The Piano Trio No.2 in B minor, Opus 76, was completed in 1933, originally conceived, it seems, as a set of three Nocturnes. It was dedicated to Jacques Lerolle, the nephew of Chausson, director of the French publisher Rouart-Lerolle, later absorbed by Editions Salabert. The first movement is introduced by three bars marked Lento, before what promises to be a full-textured Allegro molto moderato is launched. A gentler secondary theme appears, marked Allegretto, interrupted by a passage marked Lento, with a melancholy cello theme, extended by the violin, before the tranquillity is replaced by the return of the modified Allegro molto moderato and the secondary theme. The following movement, in a very Spanish 5/8 metre, has the two string instruments offering a rapid accompaniment to the emphatic chords of the piano. This is interrupted by a passage of greater serenity, before the onward momentum is resumed. The cello, joined by the violin, makes a strong opening statement in the last movement, before ominous piano chords, the theme taken up by the violin. The mood changes and changes again, as the movement continues in the manner of a Spanish Fauré, Turina’s French training and Spanish rhythmic and melodic inspiration never far away.

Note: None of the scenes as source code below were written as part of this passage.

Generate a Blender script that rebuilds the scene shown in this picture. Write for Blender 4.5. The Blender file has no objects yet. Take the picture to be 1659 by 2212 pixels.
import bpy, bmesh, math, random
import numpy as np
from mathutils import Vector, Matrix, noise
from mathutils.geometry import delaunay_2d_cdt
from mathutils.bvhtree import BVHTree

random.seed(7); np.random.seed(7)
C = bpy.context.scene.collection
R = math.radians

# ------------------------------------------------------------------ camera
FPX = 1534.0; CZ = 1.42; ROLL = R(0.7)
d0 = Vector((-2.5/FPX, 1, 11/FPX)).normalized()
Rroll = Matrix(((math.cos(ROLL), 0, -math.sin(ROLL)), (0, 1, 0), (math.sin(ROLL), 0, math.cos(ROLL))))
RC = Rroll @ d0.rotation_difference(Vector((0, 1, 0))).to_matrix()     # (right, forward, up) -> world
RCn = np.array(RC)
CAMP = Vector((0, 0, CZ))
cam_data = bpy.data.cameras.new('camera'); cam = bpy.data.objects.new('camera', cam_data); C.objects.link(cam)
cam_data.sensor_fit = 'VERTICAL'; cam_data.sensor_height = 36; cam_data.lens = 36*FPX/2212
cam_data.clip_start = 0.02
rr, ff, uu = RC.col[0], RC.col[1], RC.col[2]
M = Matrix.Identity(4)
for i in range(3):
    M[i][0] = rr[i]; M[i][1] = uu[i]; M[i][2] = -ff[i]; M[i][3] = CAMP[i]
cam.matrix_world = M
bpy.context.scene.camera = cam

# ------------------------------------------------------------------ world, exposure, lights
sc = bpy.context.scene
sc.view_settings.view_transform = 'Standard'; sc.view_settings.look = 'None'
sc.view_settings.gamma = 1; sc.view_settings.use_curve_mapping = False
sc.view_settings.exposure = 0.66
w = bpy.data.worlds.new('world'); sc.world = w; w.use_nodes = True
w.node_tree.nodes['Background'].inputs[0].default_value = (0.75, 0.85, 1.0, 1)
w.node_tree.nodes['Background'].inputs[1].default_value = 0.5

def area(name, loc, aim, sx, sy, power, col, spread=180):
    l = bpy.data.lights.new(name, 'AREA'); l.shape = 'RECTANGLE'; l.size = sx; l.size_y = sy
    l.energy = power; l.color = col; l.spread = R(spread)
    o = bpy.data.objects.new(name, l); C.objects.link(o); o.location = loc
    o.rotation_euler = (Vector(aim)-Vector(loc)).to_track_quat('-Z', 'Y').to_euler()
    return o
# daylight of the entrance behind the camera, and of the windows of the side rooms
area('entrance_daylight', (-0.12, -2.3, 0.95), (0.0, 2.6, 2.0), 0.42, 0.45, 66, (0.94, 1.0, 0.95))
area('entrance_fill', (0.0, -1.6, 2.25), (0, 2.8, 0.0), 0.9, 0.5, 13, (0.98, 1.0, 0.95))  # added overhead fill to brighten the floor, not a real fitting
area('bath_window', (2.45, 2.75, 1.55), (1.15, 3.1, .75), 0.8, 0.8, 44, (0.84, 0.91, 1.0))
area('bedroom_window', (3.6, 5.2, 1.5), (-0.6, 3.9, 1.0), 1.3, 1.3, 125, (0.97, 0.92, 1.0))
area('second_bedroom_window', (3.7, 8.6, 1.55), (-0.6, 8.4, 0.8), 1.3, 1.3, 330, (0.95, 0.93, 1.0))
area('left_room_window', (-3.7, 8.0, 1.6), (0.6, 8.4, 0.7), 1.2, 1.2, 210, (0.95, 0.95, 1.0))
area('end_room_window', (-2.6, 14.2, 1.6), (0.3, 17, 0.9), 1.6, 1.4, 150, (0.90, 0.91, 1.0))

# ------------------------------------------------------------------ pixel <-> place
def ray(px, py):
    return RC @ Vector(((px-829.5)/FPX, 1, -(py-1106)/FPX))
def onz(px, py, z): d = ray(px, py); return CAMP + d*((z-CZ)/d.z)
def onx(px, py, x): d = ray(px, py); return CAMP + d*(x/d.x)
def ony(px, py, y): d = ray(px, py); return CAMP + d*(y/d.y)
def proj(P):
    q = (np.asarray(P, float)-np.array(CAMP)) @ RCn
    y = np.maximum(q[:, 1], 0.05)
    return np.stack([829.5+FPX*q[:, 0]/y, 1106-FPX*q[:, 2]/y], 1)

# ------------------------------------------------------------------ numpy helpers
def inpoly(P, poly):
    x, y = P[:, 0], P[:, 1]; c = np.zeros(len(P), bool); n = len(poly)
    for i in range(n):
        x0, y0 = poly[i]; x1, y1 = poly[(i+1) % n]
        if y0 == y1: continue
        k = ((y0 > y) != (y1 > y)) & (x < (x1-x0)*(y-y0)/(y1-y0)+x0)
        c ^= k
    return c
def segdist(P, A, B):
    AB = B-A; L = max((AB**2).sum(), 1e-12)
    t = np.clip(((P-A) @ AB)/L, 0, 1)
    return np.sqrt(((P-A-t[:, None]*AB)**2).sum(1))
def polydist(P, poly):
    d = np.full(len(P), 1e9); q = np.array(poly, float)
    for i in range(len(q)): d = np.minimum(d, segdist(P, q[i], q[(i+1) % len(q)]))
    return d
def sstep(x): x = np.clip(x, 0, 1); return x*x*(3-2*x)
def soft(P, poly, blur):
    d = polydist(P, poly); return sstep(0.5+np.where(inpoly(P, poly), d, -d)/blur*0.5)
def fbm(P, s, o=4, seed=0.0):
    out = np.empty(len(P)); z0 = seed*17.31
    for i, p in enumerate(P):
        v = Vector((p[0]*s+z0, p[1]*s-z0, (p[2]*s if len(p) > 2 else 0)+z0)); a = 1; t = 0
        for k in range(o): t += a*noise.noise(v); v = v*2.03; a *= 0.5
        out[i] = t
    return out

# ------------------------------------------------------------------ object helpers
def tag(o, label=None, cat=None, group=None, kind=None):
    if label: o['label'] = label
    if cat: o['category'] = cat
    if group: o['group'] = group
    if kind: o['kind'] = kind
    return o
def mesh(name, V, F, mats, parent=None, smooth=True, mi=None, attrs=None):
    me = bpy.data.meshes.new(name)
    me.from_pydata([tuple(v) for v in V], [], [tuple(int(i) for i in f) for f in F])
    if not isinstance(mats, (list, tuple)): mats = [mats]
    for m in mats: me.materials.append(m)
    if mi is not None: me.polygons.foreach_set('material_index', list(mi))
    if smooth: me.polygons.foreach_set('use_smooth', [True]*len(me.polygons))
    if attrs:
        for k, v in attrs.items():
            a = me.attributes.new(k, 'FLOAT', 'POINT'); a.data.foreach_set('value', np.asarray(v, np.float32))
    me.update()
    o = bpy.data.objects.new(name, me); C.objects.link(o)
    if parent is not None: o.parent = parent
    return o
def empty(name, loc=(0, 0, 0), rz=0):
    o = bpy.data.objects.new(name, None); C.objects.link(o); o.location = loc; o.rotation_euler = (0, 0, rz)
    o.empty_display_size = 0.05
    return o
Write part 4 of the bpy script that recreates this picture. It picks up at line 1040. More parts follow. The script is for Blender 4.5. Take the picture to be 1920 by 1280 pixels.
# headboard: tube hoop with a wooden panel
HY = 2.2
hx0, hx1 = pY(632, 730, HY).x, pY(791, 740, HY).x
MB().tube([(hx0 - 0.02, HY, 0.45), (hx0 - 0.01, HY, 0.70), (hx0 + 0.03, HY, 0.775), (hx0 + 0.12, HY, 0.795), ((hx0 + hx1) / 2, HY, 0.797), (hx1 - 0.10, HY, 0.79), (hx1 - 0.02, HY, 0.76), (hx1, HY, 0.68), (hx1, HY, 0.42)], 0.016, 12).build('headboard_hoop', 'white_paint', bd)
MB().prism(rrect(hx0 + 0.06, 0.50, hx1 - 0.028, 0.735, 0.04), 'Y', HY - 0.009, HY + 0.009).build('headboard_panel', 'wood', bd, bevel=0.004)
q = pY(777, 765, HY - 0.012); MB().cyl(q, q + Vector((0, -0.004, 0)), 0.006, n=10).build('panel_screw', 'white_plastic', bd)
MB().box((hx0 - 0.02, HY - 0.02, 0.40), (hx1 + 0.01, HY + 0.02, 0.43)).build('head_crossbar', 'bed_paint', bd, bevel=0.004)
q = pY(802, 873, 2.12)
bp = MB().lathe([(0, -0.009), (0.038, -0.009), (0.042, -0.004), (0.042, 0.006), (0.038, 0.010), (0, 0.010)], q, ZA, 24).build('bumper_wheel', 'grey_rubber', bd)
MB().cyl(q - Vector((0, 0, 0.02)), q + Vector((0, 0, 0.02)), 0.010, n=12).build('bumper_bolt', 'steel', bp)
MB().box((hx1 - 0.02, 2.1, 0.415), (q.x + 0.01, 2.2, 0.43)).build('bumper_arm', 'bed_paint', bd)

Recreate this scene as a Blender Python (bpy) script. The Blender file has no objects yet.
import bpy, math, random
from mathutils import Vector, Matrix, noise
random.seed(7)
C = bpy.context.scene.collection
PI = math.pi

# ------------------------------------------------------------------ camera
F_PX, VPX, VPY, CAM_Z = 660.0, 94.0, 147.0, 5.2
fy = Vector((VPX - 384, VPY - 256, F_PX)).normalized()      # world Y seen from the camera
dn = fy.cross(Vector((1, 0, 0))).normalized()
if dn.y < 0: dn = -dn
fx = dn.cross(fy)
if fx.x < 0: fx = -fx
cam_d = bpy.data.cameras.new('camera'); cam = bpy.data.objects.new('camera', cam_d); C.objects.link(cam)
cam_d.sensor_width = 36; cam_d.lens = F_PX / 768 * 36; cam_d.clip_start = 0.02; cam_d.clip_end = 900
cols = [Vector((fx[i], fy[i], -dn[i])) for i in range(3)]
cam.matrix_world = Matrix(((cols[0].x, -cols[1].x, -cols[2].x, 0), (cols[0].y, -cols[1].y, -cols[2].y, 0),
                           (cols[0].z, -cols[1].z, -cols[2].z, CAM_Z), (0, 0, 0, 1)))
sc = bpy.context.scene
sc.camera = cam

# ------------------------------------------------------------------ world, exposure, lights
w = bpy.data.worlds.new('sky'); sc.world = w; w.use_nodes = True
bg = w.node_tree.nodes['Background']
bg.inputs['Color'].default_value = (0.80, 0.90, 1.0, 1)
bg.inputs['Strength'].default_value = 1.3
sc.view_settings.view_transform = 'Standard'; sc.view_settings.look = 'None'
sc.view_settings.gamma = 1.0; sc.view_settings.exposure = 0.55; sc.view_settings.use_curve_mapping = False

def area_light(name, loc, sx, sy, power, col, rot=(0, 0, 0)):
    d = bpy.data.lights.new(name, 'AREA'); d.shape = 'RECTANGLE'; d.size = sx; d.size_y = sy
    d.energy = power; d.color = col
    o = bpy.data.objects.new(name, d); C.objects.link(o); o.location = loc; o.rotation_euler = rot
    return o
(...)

Círculo, Opus 91, described as a Fantastic Trio, is an evocative set of three pieces, published in 1942. The dark stillness of the first piece, Amanecer (Dawn), at first makes use of the sombre lower register of the cello, before the world begins to waken, as the music gently grows in volume and day breaks. The second piece, Mediodía (Noon), more overtly Spanish in theme and rhythm, suggests aspects of the time of day, including unusual activity. The cycle ends with Crepúsculo (Twilight), as tranquillity gradually returns.

Turina’s Piano Trio in F has suffered nearly a century of neglect. It was written in 1904 and is, therefore, more or less from the same period as the Piano Quintet in G minor, Opus 1. Dated Seville, 1904, the Trio was first performed there in that year at the Sala Piazza by the violinist Fernando Palatin, the cellist Antonio Ochoa and the composer. In four movements the work shows the influence of the school of César Franck, Vincent d’Indy’s teacher, an influence that Turina was able at least to modify, after the advice of Albéniz to turn, as he himself had done, to national sources of inspiration. The cyclical principle of structure used by Franck is heard in Turina’s work, with references in the last movement to what has passed in those that precede it. The relatively dark-hued opening of the minor-key first movement leads on to brighter material, not without a touch of the Parisian salons of the period. The slow movement is solemnly introduced by the two string instruments, the music gently unwinding in alternation at first with the piano, before all three join together. The lively scherzo is in asymmetrical 5/4 metre, a movement that lightly breaks the mood of the preceding movement, with its hushed conclusion, now suggesting, at least, the spirit of Spain. The final movement, with its references to what has passed, opens in grandiose style and provides an emphatic conclusion to the whole work.